"You have a unique drawing language," the teacher said to me. The poor woman was stretching for something kind and interesting to say about my work. I wanted to reply that last time I took a drawing class was in middle school. My teacher's comment reminded me of when I took a watercolors class in my twenties with my friend H. H was painting pearls (super hard in watercolors) and I was painting a pumpkin (super easy in watercolors.) The teacher walked by and commented on the beautiful shade of orange I created, which is the easiest color to mix. It is impossible to make a bad shade of orange. Did I mention my friend was painting pearls?

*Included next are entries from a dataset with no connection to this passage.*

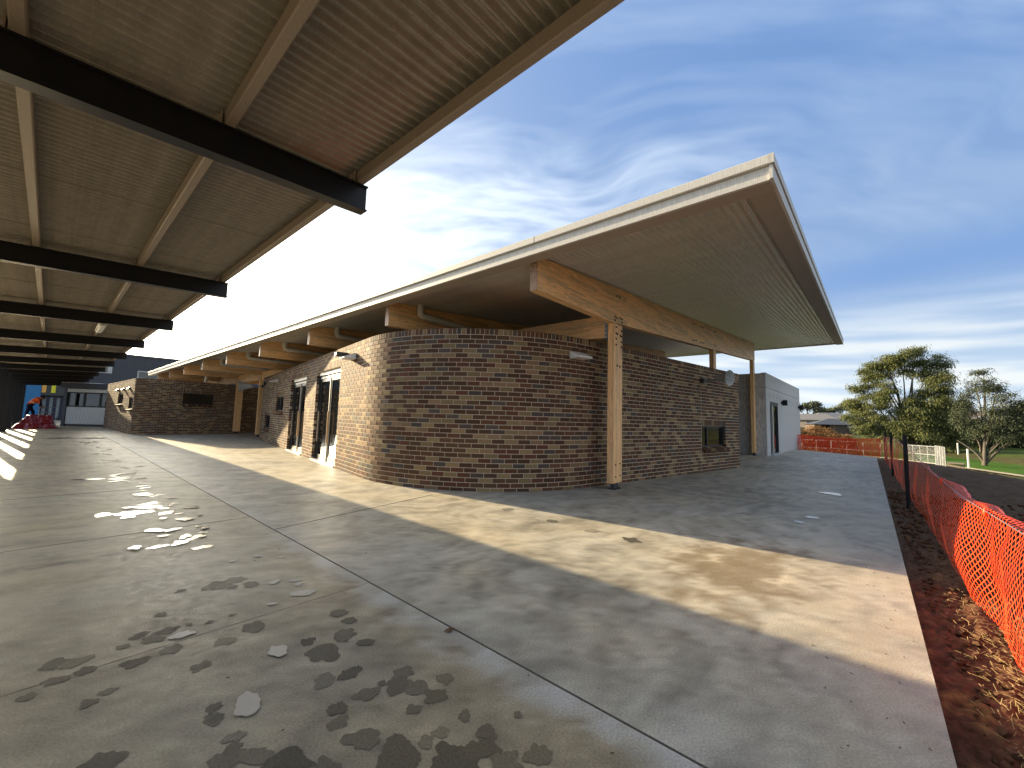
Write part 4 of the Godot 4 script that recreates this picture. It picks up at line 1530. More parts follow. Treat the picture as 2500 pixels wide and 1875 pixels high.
# ------------------------------------------------ walkway canopy overhead
func build_canopy() -> void:
	var t := thing("walkway_canopy", "dark steel framed walkway canopy with corrugated roof over the left path", "canopy", Vector3(-1.4, 0, -3.1))
	var sl := 0.05
	var yb := func(x: float) -> float: return 2.985 + sl * (x - 1.6)
	for k in range(-2, 12):
		var z := -3.12 - 4.03 * k
		var be := MB.new()
		var h := 0.215
		be.prism(PackedVector2Array([Vector2(-1.56, yb.call(-1.56)), Vector2(1.60, yb.call(1.60)), Vector2(1.60, yb.call(1.60) + h), Vector2(-1.56, yb.call(-1.56) + h)]), z - 0.03, z + 0.03)
		for y in [0.0, h - 0.012]:
			be.prism(PackedVector2Array([Vector2(-1.56, yb.call(-1.56) + y - 0.001), Vector2(1.602, yb.call(1.602) + y - 0.001), Vector2(1.602, yb.call(1.602) + y + 0.012), Vector2(-1.56, yb.call(-1.56) + y + 0.012)]), z - 0.052, z + 0.052)
		obj("beam", be, M.steel_black, t)
		var co := MB.new()
		co.bbox(T(Vector3(-1.43, 1.41, z)), Vector3(0.26, 2.82, 0.16), 0.008)
		var cc := obj("column", co, M.steel_black, t)
		var bp := MB.new()
		bp.bbox(T(Vector3(-1.43, 0.01, z)), Vector3(0.36, 0.02, 0.26), 0.004)
		obj("base_plate", bp, M.steel_black, cc)
	for x in [-1.50, -0.26, 0.62, 1.535]:
		var pu := MB.new()
		var y: float = yb.call(x) + 0.215
		pu.bbox(Transform3D(Basis(Vector3.BACK, atan(sl)), Vector3(x, y + 0.052, -21.0)), Vector3(0.062, 0.10, 58.0), 0.008)
		obj("purlin", pu, M.purlin, t)
	for k in range(-1, 4):
		for x in [-0.26, 0.62, 1.535]:
			var cl := MB.new()
			var y: float = yb.call(x) + 0.215
			cl.bbox(T(Vector3(x - 0.045, y + 0.045, -3.12 - 4.03 * k)), Vector3(0.008, 0.10, 0.09), 0.001)
			for e in [-0.022, 0.022]:
				cl.lathe(Transform3D(Basis(Vector3.BACK, PI / 2), Vector3(x - 0.049, y + 0.05 + e, -3.12 - 4.03 * k)), PackedVector2Array([Vector2(0.011, 0), Vector2(0.011, 0.01), Vector2(0, 0.011)]), 6)
			obj("cleat", cl, M.purlin, t)
	var sm := corrugated(3.16, 11, 0.0762, 0.0165, sl, 1.3).mesh()
	var z := 7.0
	var i := 0
	while z > -49.5:
		var o := MeshInstance3D.new()
		o.mesh = sm
		o.material_override = M.canopy_sheet
		o.position = Vector3(-1.57, yb.call(-1.57) + 0.215 + 0.134 + (0.0 if i % 2 else 0.002), z)
		put(o, "roof_sheet", t)
		z -= 0.762
		i += 1
	var gu := MB.new()
	gu.wbox(Vector3(-1.72, 3.06, -49.6), Vector3(-1.575, 3.20, 8.0))
	obj("gutter", gu, M.steel_black, t)
	# fluorescent batten fixed under a purlin
	var fl := thing("batten_light", "white batten light fixed under the canopy between two beams", "light", Vector3(0.62, 3.05, -12.8))
	var fb := MB.new()
	fb.bbox(T(Vector3(0.60, 3.085, -12.75)), Vector3(0.14, 0.05, 1.3), 0.01)
	obj("housing", fb, M.white, fl)
	var fd := MB.new()
	fd.bbox(T(Vector3(0.60, 3.04, -12.75)), Vector3(0.10, 0.045, 1.26), 0.015)
	obj("diffuser", fd, M.white, fl)

# ------------------------------------------------ pale concrete block at the right end
func build_concrete_block() -> void:
	var W := Vector3(20.86, 0, -3.2)
	var d := Vector3(9.88, 0, 0.266).normalized()
	var n := Vector3(-d.z, 0, d.x)
	var bs := Basis(d, Vector3.UP, n)
	var t := thing("concrete_building", "pale grey precast concrete building with a glazed door beyond the brick wall", "building", W)
	var dx0 := 0.76
	var dx1 := 2.73
	var dh := 2.45
	var L := 9.9
	var D := 9.0
	var box := func(a: Vector3, b: Vector3) -> MB:
		var mb := MB.new()
		mb.bbox(Transform3D(bs, W + bs * ((a + b) / 2)), (b - a).abs(), 0.008)
		return mb
	obj("wall_panel", box.call(Vector3(0, 0, -0.18), Vector3(dx0, 3.03, 0)), M.precast, t)
	obj("wall_panel", box.call(Vector3(dx0 + 0.002, dh, -0.181), Vector3(dx1 - 0.002, 3.03, -0.001)), M.precast, t)
	obj("wall_panel", box.call(Vector3(dx1, 0, -0.18), Vector3(L, 3.03, 0)), M.precast, t)
	obj("wall_panel", box.call(Vector3(0.003, 3.042, -0.18), Vector3(L, 3.68, 0.0)), M.precast, t)
	obj("wall_panel", box.call(Vector3(0.0, 0, -D), Vector3(0.18, 3.03, -0.182)), M.precast, t)
	obj("wall_panel", box.call(Vector3(0.0, 3.042, -D), Vector3(0.18, 3.68, -0.182)), M.precast, t)
	obj("wall_panel", box.call(Vector3(L - 0.18, 0, -D), Vector3(L, 3.68, -0.182)), M.precast, t)
	obj("wall_panel", box.call(Vector3(0.0, 0, -D - 0.2), Vector3(L, 3.68, -D - 0.002)), M.precast, t)
	obj("roof", box.call(Vector3(0.1, 3.42, -D), Vector3(L - 0.1, 3.50, -0.1)), M.dark_inside, t)
	obj("backing", box.call(Vector3(0.02, 3.0, -0.16), Vector3(L - 0.02, 3.07, -0.02)), M.dark_inside, t)
	obj("coping", box.call(Vector3(-0.012, 3.682, -0.19), Vector3(L + 0.01, 3.70, 0.012)), M.white_metal, t)
	var fr := MB.new()
	for x in [dx0 + 0.05, dx1 - 0.05]:
		fr.box(Transform3D(bs, W + bs * Vector3(x, dh / 2, -0.06)), Vector3(0.1, dh, 0.11))
	fr.box(Transform3D(bs, W + bs * Vector3((dx0 + dx1) / 2, dh - 0.09, -0.06)), Vector3(dx1 - dx0 - 0.2, 0.18, 0.10))
	var fo := obj("door", fr, M.steel_dark, t)
	var st := MB.new()
	st.box(Transform3D(bs, W + bs * Vector3((dx0 + dx1) / 2 - 0.25, dh / 2 - 0.05, -0.04)), Vector3(0.22, dh - 0.1, 0.06))
	obj("meeting_stile", st, M.alu, fo)
	var pn := MB.new()
	pn.box(Transform3D(bs, W + bs * Vector3((dx0 + dx1) / 2, dh / 2 - 0.05, -0.07)), Vector3(dx1 - dx0 - 0.2, dh - 0.3, 0.01))
	obj("pane", pn, M.glass, fo)
	var sl := MB.new()
	sl.box(Transform3D(bs, W + bs * Vector3((dx0 + dx1) / 2, 0.025, 0.03)), Vector3(dx1 - dx0, 0.05, 0.2))
	obj("threshold", sl, M.grey_light, fo)
	# black up-and-down lights on its face
	for q in [[3.65, "black box wall light beside the door of the concrete building"], [9.25, "black box wall light at the far end of the concrete building"]]:
		var at: Vector3 = W + bs * Vector3(q[0], 2.52, 0.0)
		var w := thing("wall_light", q[1], "wall light", at, "black wall lights on the concrete building")
		var b1 := MB.new()
		b1.bbox(Transform3D(bs, at + bs * Vector3(0, 0.0, 0.03)), Vector3(0.14, 0.14, 0.06), 0.005)
		obj("mount", b1, M.steel_black, w)
		var b2 := MB.new()
		b2.bbox(Transform3D(bs, at + bs * Vector3(0, 0, 0.16)), Vector3(0.16, 0.28, 0.20), 0.008)
		obj("housing", b2, M.steel_black, w)

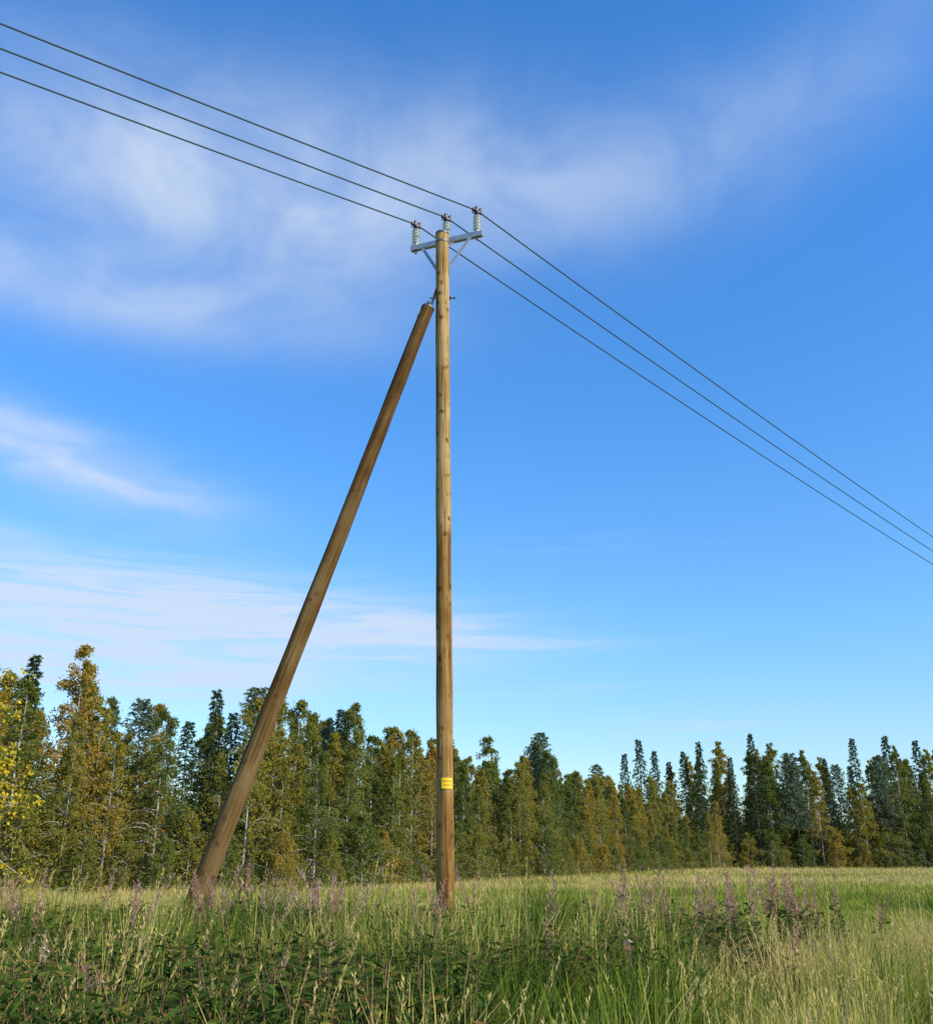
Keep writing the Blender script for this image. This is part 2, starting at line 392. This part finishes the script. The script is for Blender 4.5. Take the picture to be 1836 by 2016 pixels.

She was making the color "iridescent" which is way harder than orange.
I was grumbling to Claire-Adele that everyone in the class was better than me and I sucked and blah blah blah. I was having my very own private pity party.
"You aren't there to compete with other people," she said. "You are there to learn and become better than you were before."
I wasn't thrilled with her response, as I wanted empathy, not advice. Nevertheless, she was right. The strange thing was that what she said sounded exactly like something I would have said to her. Here is my daughter, giving me advice, echoing what I have probably told her a thousand times.
So then I called my dad looking for sympathy. Maybe he'd have a story about a time when he was bad at something and he overcame and triumphed.
Nope.
"You aren't there to complete with other people," he said. "You are there to learn and become better than you were before."
I am not kidding Claire-Adele and my dad said the exact same thing to me, probably verbatim. There must magic code that has been culturally imprinted in my family, that is getting passed down. It was interesting to see it so directly passed down within a week.